[Edu-sig] Brainstorming about January

Kirby Urner urnerk at qwest.net
Sat Dec 11 08:20:49 CET 2004


OK, so I'm supposedly on stage at OGI come January, doing a gig for Saturday
Academy.  I need to brainstorm content.  What better place than edu-sig.
Because it's a Python course.  Math through programming.

Here's the blurb:

===
Math & Programming: From Chaos to Python

Explore topics in mathematics by writing and modifying programs in a
contemporary computer language.

A goal of this class is to help you gain proficiency as a programmer, while
delving into number theory, group theory, chaos and fractals, cryptography,
3D graphics and more. A primary tool will be Python, an object oriented,
uncluttered, general purpose language.  For contrast and mind expansion, the
J language will also be introduced.

Instructor: Kirby Urner, with a BA in philosophy from Princeton University ,
is a computer programmer and educator.
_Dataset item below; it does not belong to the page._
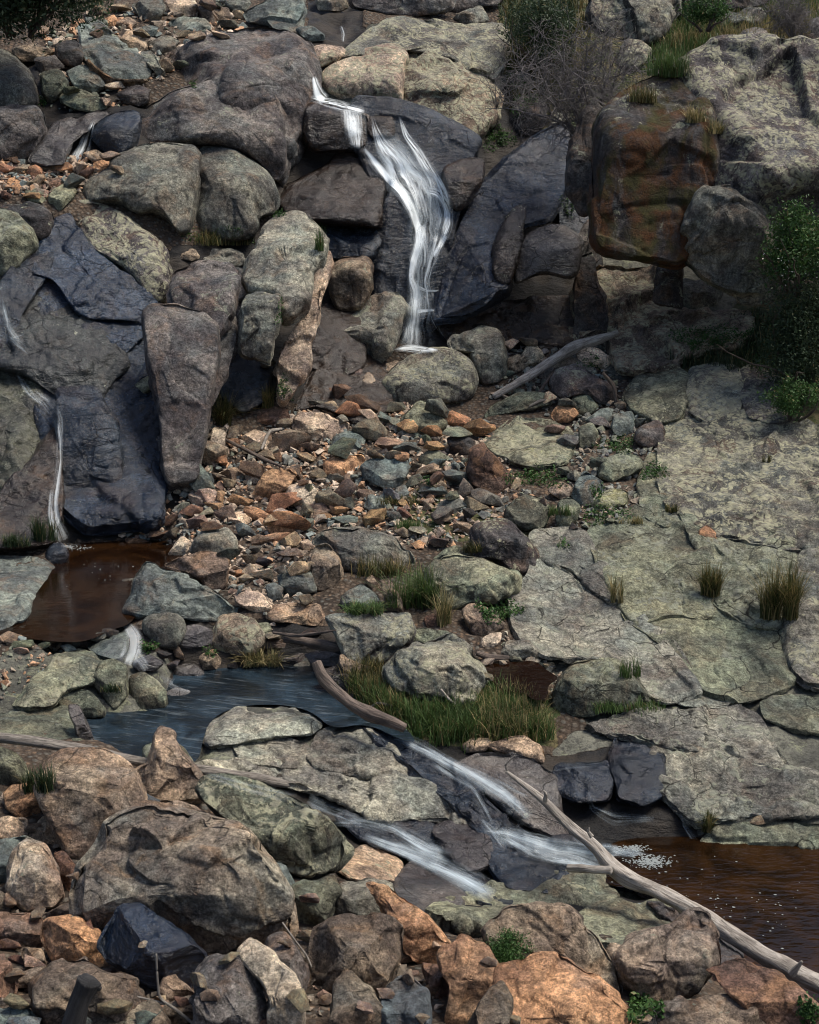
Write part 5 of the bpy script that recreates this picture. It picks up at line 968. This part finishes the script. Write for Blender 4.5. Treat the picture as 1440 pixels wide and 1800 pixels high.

He has developed computer literacy
products for McGraw-Hill and is a former high school mathematics teacher.

Context: http://tinyurl.com/62mlb
===

Currently, my intention is to start out with Euclid's Algorithm for the GCD.
I have the following reasons in mind:

(1) Knuth hypes it in 'Art of Computer Programming' as basic basic, and core
to the whole idea of "algorithm"

(2) Guido gave us a very simple version of it:

        def gcd(a,b):
            while b:
              a,b = b,a%b
            return a

That's almost the "hello world" of Python, one could say (does something
more meaningful too).

(3) The GCD is a core concept in number theory, as it creates a basis for
"relatively prime," in turn the basis for totient and totatives.  We need
these later concepts to play with tiny groups, easy to grasp and appreciate
(the "microbes" of group theory).

However, I think the best way to understand the GCD is using visual or
tactile metaphors:  we have two lengths of wall and want to find the biggest
brick that will tile both seamlessly.  If one brick tiles the other, we're
done.  If not, there's a remainder, which, broken off, becomes a smaller
brick relative to the second largest to begin with -- and so on in a
recursive convergence to 1 or some bigger number.

My eventual goal is to explain RSA.  A message has a finite orbit in a
finite group, where powering is the operation.  Power it a few times, and
it's encrypted.  Power it a secret number more times, and you're back to
square one.  To get the secret, you need the prime factors of N, which is
public. But huge composites with only two prime factors are hard to crack.
We don't have an algorithm that's very successful or efficient against
those.  So RSA is strong, very strong.

The course is not all group and number theory though.  I plan to get really
into polyhedra with Povray, as per my usual.  This is where I get to use the
Bucky stuff, which is secure and complete at this level -- just some models
with easy relationships, great background and training if your future career
plans include anything like graphic design.

Feedback welcome.  I may take it off list to an opt-in newsletter, later,
when it comes time to report back on how these plans are actually
field-testing.  Given the PSF grant fell through, the actual course
materials will likely stay closed source and proprietary for awhile, to give
Saturday Academy something to run with on a more exclusive basis.  If
enrollment builds, we'll know it's camera-ready, and release it more widely.